Tucson and The Arizona Sonoran Desert Museum<

284 Miles/458 Kilometers Round Trip.

Tucson.

Among the oldest European settlements in Arizona, Tucson is the state's second largest city. The downtown presidio was built by the Spaniards in 1776 and is part of a walking historical tour. The Arizona Heritage Center has exhibits portraying the city's and state's past. Nearby, at the University of Arizona, is a major world center for astronomy which includes the Flandrau Planetarium. Tucson is also the location of the prestigious Museum of Art and Center for Creative Photography.

Old Tucson.

Originally built in 1939 as a set for the epic film Arizona, Old Tucson has since been the location for many feature films, including John Wayne's Rio Bravo, and television series such as Little House on the Prairie and High Chaparral . The narrow-gauge railroad, stagecoach rides, staged gunfights and old saloon are among Old Tucson's attractions.

Mission San Xavier del Bac.

Fondly known as the "White Dove of the Desert," this exquisite building is acclaimed to be the best example of Spanish mission architecture in the United States. It resides on the San Xavier Indian Reservation, and still serves the Tohono O'Odham people for whom it was built by Franciscan friars in the late 1700's.

The Arizona-Sonora Desert Museum.

The New York Times has called this museum "the most distinctive zoo in the United States," and the "BBC" has chosen it as one of the world's seven best zoos. It is an innovative and exciting mix of zoo, botanical garden and aquarium, with a mission to tell the story of the Sonoran Desert.

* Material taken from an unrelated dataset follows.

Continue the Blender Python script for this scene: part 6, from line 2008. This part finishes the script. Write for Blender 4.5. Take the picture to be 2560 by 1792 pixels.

Among the exhibits are the Earth Sciences Center, which illustrates the dynamic forces that shaped the desert, and unique habitats that enable visitors to see wild desert creatures exactly as they live, even underground.

Saguaro National Park.

Saguaro National Park is comprised of two areas, located on the east and west sides of Tucson. This park is a preserve for the giant saguaro cacti which are native only to Arizona and Sonora, Mexico. Also known as "Sentinels of the Desert," the saguaros grow so thick and close together in some places that it is difficult to walk between them. Both areas offer loop drives, hiking and bike trails.